私なんかが西尾幹二先生を攻撃するときには、「西尾幹二自身が保守陣営にいて保守言論人なのは一向かまわないが、ニーチェまで保守思想家にするようなうそをつくな」という考えの延長上でぐちゃぐちゃやっているのですが、ドイツ人を肉親に持つ方であれば、彼の言行に対しては侮辱的なあしらいをしたくなる気持ちはよくわかります。
私も女性の思想家や著作者をあしざまに扱うのは好きではありませんし、女性の著作家を攻撃するときには、原則、その人がよほどの社会的強者でない限りは極力回避するよう努めているつもりです。
私が極東ブログにお邪魔するようになってからは、川口マーン恵美さんが極東ブログ上で攻撃されているのを見たことはありませんが、先生の肉親がドイツ人であるのなら、川口さんに対しても反論したい真実事実をたくさん抱えてらっしゃることと思います。でも、そうなさらない。
西尾先生に限らず、日本の人文科学者にはなぜこういう人が多いのかと、フランス文学の専門家の竹本忠雄先生の本をめくってもそうおもいます。ほんとうに、現在の竹本先生は、ただの基地外にしか思えません。
わたしなんかは、現時点ではどうにもならないから、南北朝鮮の問題をあまり深刻に考えすぎずに、朝鮮半島をより正しく理解するためにも日本人も韓国語を学習するように努力すべきだ、と第三者的な意見を吐いてしまうのだけれど、ドイツ系の人だと、もっと核心に迫る考えをもてるのかもしれません。
わたしは、ヘルマン・ヘッセの「シッダールタ」で、老いたシッダールタが川によって救われたのは、その川がサラスヴァティー(弁才天)で、芸術の女神に救われたのはヘッセ自身であり、ヘッセ自身が仏陀ではなく、芸術神のサラスヴァティーに救いを求めていたのだと解釈しているのですが、ドイツ系の方であれば、ヘッセとシッダールタの川には別の意味があることを看取できるのかもしれません。
ドイツ系の方でないのにそう勘違いしていたらすみません。
投稿: 例のみどりです | 2008.12.23 13:39
血・で・痔・! 血・で・痔・!!
投稿: 野ぐそ | 2008.12.23 20:52
個人的にはリンボウ先生×イギリスというと、林檎とキッパーとフィッシュ&チップスかな!
未だに『イギリスはおいしい』の真偽を確かめる機会には恵まれていませんが(苦笑)。
そういえば、シュトレンは食べたことありますよ。厚さ3㎜くらいに分けても、仰るように、なんか摘むというには当らない重さがありますね。

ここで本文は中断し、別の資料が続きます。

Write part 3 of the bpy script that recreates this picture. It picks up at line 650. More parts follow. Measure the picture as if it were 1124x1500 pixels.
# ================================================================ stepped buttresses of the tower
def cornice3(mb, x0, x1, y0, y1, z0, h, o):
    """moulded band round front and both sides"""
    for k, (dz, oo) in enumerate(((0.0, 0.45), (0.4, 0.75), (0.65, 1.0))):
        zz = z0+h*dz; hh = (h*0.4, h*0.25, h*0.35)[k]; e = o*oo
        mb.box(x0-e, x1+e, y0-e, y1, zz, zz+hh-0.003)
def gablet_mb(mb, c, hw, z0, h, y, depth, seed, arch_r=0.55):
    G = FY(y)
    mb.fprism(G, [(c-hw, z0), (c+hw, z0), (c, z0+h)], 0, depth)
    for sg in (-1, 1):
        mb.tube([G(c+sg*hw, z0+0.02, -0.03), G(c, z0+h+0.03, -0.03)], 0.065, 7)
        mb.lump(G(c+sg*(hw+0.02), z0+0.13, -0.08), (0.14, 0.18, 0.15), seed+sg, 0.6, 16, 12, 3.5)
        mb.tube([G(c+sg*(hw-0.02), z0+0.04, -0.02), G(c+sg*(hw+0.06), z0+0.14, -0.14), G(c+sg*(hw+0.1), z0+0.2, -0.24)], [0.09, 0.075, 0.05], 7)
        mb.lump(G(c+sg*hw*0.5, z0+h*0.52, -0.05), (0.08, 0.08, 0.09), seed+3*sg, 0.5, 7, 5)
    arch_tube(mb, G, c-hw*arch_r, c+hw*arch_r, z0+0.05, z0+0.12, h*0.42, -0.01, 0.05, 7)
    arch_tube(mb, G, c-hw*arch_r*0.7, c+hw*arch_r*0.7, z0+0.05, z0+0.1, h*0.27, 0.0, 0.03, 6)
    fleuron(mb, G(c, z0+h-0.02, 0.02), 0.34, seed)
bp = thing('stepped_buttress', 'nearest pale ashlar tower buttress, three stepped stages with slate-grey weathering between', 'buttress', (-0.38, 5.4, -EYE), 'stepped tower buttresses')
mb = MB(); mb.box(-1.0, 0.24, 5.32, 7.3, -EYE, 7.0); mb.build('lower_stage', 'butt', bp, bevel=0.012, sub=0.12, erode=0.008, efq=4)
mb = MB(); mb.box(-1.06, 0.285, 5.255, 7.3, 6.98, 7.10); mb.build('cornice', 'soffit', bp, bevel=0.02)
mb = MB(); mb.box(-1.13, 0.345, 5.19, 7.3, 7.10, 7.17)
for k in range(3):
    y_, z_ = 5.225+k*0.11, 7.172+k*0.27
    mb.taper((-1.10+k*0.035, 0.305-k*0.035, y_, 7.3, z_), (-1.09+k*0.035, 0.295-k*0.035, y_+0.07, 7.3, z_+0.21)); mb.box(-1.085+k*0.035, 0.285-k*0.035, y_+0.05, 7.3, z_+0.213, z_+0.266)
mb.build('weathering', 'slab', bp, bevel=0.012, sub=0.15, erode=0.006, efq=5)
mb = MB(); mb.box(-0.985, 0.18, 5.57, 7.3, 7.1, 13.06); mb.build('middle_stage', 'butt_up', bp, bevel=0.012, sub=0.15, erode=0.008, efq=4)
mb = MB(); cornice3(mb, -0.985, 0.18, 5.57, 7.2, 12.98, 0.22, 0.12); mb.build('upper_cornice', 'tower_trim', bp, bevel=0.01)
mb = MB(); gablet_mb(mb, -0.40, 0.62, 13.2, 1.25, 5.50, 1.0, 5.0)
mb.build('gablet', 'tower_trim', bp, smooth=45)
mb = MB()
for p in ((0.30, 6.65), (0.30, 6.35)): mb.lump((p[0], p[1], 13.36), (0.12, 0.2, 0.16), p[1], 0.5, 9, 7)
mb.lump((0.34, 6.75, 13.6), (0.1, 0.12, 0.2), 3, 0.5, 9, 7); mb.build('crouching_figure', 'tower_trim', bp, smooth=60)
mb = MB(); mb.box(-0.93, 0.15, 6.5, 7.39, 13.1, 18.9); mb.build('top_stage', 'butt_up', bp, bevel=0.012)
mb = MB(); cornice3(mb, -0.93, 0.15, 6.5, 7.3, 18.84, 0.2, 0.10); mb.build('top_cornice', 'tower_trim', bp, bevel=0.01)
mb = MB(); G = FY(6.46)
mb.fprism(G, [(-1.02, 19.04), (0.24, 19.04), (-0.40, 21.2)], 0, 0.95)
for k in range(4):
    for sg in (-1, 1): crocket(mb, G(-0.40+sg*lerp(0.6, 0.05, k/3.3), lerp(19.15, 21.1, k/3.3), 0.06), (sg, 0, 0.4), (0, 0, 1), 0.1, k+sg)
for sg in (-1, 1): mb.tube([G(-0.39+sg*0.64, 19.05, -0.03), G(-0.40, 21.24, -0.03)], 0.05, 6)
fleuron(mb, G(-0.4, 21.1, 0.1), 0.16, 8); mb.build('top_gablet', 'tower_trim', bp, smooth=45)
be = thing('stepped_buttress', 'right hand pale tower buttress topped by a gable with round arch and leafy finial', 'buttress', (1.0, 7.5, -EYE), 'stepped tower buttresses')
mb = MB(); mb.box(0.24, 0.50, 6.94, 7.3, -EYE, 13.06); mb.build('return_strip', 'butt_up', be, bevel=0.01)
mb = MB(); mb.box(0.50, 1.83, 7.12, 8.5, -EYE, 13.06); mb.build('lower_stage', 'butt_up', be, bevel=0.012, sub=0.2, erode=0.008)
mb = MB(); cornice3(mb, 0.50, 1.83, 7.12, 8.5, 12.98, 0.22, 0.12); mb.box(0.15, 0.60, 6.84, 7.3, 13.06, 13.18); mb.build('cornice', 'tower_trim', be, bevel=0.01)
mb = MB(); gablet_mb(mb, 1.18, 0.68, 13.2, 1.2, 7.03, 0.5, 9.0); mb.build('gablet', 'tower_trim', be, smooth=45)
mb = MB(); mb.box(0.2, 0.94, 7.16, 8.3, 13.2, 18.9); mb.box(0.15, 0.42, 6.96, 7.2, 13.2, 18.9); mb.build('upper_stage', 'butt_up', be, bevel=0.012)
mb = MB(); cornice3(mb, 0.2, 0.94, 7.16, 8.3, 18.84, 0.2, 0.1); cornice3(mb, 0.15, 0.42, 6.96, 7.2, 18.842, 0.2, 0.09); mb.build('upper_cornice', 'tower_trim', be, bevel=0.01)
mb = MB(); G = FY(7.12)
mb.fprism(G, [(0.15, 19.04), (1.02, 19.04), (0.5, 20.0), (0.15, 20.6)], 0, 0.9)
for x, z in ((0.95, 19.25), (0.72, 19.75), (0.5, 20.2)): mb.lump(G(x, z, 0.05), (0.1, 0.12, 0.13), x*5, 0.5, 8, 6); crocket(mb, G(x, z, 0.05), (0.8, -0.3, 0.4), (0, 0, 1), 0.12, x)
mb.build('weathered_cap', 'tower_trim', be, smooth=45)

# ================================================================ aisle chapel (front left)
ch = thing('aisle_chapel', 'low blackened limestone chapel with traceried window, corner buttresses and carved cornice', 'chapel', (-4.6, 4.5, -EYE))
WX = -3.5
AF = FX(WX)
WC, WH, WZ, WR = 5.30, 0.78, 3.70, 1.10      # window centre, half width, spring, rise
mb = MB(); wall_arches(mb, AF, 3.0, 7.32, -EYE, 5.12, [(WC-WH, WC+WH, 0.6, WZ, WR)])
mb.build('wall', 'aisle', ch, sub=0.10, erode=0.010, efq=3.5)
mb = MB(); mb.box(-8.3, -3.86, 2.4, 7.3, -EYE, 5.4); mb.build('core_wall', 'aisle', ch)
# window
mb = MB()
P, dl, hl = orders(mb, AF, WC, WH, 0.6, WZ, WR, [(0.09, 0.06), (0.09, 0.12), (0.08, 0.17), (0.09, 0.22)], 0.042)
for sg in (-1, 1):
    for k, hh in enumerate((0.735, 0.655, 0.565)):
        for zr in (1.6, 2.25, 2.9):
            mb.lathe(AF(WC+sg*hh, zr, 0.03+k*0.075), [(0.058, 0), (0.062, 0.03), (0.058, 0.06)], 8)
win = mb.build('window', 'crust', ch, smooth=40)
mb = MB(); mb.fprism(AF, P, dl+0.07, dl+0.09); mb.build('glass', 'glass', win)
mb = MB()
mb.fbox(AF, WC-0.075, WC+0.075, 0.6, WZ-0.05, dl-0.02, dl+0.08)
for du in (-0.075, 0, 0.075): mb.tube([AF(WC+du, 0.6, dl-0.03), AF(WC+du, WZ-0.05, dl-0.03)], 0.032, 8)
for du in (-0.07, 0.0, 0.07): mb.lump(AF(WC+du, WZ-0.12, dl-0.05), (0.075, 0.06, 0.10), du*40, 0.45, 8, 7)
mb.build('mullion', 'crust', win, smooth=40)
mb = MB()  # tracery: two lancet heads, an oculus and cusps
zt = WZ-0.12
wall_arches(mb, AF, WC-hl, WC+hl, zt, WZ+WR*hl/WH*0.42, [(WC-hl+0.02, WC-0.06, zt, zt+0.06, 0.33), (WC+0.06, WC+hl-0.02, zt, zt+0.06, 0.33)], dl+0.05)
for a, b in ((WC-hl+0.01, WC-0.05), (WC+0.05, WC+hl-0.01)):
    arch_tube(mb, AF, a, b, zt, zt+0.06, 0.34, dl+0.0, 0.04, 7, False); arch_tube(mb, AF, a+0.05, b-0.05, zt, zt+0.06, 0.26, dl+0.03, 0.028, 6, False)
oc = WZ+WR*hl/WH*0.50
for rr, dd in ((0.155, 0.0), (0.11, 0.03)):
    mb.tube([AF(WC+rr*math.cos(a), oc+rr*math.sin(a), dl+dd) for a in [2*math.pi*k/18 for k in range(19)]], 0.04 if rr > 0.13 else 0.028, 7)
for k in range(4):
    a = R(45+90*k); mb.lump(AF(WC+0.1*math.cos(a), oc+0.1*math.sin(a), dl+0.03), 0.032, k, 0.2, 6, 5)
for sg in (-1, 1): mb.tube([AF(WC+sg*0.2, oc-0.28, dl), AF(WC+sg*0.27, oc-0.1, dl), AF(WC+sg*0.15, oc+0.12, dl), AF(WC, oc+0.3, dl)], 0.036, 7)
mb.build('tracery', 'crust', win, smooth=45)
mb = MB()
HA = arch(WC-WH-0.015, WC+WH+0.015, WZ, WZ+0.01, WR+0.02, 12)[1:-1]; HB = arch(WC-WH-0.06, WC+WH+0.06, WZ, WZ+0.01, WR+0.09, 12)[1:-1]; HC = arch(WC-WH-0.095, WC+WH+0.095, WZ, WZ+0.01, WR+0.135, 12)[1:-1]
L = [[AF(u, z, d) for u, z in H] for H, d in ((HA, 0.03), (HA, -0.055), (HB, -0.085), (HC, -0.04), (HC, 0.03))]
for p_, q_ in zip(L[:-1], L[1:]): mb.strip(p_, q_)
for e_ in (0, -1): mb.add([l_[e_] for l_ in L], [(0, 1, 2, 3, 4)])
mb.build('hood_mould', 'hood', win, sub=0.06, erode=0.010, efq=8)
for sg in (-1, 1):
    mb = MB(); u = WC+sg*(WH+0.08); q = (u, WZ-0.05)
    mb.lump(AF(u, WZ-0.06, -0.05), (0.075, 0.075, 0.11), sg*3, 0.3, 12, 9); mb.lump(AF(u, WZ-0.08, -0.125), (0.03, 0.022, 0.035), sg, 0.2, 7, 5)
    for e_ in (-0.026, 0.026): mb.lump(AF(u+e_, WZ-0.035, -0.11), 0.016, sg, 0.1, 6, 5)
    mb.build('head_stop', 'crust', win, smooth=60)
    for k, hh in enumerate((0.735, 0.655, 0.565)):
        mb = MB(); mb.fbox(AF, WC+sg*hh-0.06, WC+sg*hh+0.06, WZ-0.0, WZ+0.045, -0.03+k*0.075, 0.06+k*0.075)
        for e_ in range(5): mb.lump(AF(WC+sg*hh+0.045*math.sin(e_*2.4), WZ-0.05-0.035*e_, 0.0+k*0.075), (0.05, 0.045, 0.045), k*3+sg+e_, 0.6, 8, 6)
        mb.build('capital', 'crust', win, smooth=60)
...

投稿: 夢応の鯉魚 | 2008.12.23 23:29
クリスマスプディングか。あれは、貧乏でも比較的簡単に作れるんですよね。私の母が、よく母方の祖母がイブにプディングを焼いて、そこに硬貨を入れて、家族の誰に当たるか切り分けたものだ、と言ってました。祖母は、東京の下町で、みなし子同然に育って、下町の教会の、カナダ人の宣教師の方が母親代わりだっと。・・・それで、60年代にその人にどうしても再会したくて、当時のアメリカ旅行をしたそうです。で、子供の私に、ディズニーランドのパンフレットをお土産に見せてくれまして。まだ、アイスクリームとか、日本では貴重な頃だったので、てんこ盛りのパフェが羨ましかったですね。・・・今は、原宿辺りでどこでもありそうなものだけど。